(Records with scene code)
=-=-=
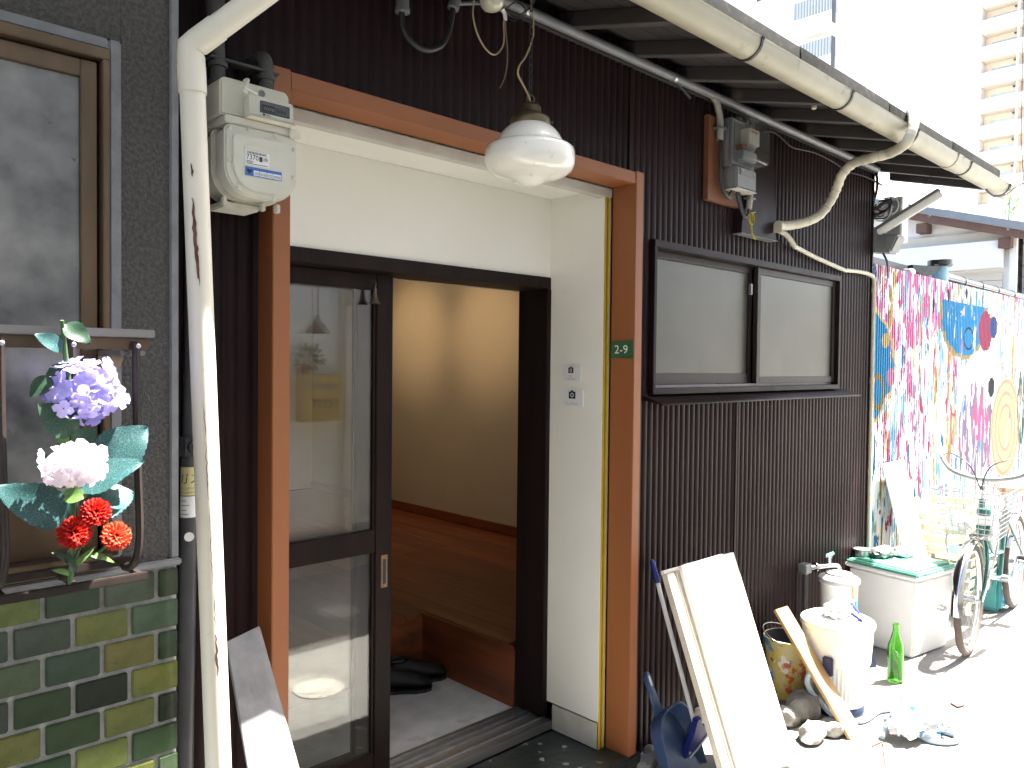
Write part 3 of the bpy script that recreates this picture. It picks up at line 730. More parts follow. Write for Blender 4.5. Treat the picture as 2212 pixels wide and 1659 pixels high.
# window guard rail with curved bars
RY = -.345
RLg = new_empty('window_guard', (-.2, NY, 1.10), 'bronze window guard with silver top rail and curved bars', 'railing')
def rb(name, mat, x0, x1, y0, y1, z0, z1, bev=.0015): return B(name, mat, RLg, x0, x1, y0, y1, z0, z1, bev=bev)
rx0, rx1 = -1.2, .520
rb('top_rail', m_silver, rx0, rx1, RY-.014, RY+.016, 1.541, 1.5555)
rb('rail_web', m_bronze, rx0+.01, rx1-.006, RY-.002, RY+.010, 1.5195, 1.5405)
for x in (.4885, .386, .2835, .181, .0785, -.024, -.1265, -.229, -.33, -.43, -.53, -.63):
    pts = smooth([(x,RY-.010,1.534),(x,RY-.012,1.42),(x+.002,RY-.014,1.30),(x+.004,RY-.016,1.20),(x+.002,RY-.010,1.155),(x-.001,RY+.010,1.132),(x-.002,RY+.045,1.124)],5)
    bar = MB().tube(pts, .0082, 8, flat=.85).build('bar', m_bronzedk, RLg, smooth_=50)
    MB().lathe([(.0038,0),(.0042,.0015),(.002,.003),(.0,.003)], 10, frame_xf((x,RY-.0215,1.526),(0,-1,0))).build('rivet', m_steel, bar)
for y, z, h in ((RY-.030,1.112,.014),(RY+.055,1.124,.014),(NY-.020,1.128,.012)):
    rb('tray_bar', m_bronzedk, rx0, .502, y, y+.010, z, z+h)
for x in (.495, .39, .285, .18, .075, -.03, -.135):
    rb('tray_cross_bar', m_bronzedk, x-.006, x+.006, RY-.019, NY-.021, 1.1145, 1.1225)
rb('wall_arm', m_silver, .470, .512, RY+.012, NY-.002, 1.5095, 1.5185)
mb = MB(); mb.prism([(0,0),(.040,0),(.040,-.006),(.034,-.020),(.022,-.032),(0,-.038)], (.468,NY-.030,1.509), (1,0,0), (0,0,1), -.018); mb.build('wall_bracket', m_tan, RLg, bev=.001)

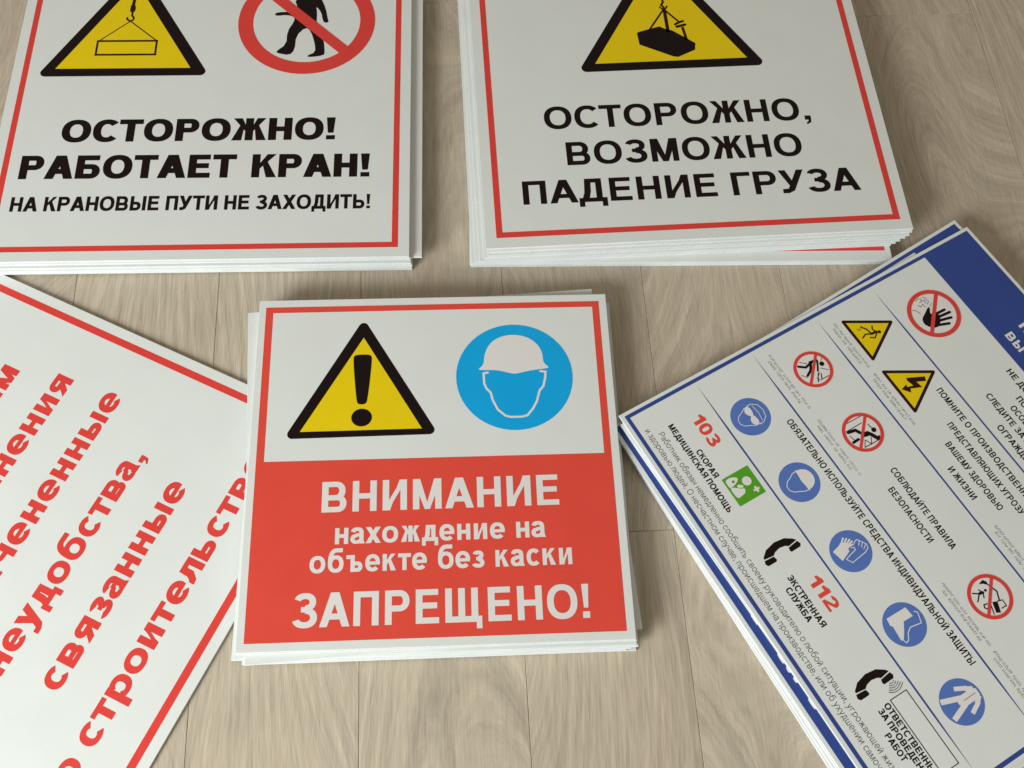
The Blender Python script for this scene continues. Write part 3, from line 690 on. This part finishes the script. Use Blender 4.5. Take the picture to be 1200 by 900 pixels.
=-=-=
WHAT THIS TASK INVOLVES → Pull out all lines from the entries above in which the word "script" appears.

ANSWER TO THIS PROBLEM →
Write part 3 of the bpy script that recreates this picture. It picks up at line 730. More parts follow. Write for Blender 4.5. Treat the picture as 2212 pixels wide and 1659 pixels high.
The Blender Python script for this scene continues. Write part 3, from line 690 on. This part finishes the script. Use Blender 4.5. Take the picture to be 1200 by 900 pixels.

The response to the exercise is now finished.